As opposed to protests powered by people for a just cause, there are protests scripted or manipulated by cunning politicians who want to hide their nudity or their sins. We need to be wary of such politicians.


It is no secret that US and Middle East policy makers played a big role in the Libyan protests that led to the death of strongman Muammar Gaddafi. These same policy makers engineered the protests against the Bashar al-Assad regime in Syria in 2011 but ended up only creating a civil war and the biggest humanitarian crisis since the end of World War II.


Protest manipulation is not just confined to international politics. 


In local politics, protest manipulators are equally deceitful. They know how to manipulate populism or the power of the people to advance their political agendas, especially when economic grievances build up. 


Protest manipulation is a deceitful art or even a science. It involves the study of crowd psychology, mob behaviour and media handling. Often crowd manipulators benefit from deaths. This is because protest deaths dominate news bulletins for days and weeks giving undue publicity to bankrupt politicians, while the funerals themselves could be turned into much bigger anti-government protests.
The Government should be aware of the ulterior motives and exercise restraint; but it should also remember that it has a duty by non-protesters, the silent majority, to ensure that they are not inconvenienced. 


The people elected this government with the aim of restoring democracy, not to establish a protestocracy. Good governance is too precious a principle to be squandered in anarchy or protests scripted by power-hungry politicians. 

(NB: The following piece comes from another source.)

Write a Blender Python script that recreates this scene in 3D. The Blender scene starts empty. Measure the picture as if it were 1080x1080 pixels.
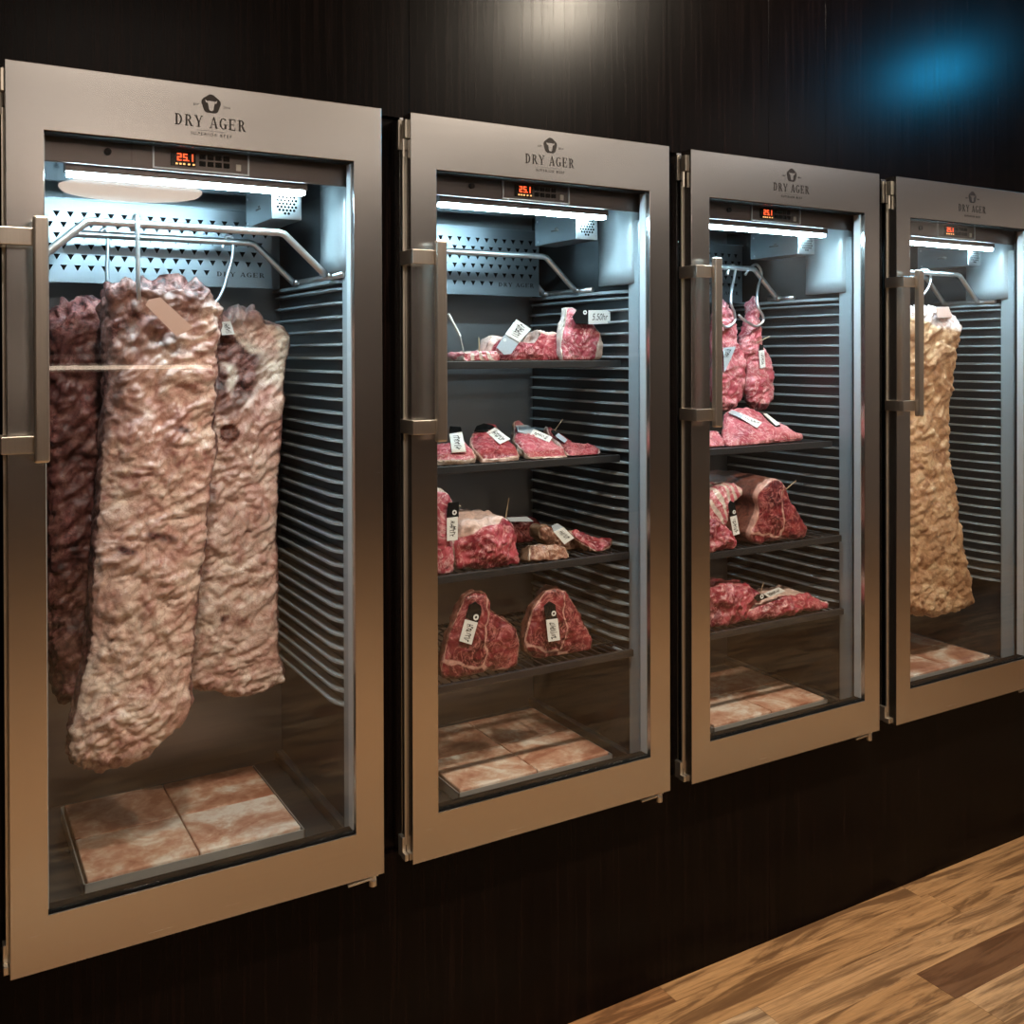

Just as the freedom to join peaceful protests is a fundamental right of a citizen, the freedom of mobility is also a fundamental right.  Getting stuck for hours in a traffic jam, therefore, could be construed as a violation of a fundamental right of the people.  The government should find a middle path solution to the protest mania.  On Wednesday, Police, citing public inconvenience, obtained a court order to prevent the pada yatra’s launch from Kandy town. Similar court orders should be obtained to prevent politically motivated protests in the Fort, Town Hall and other key areas in Colombo City, not least during peak hours.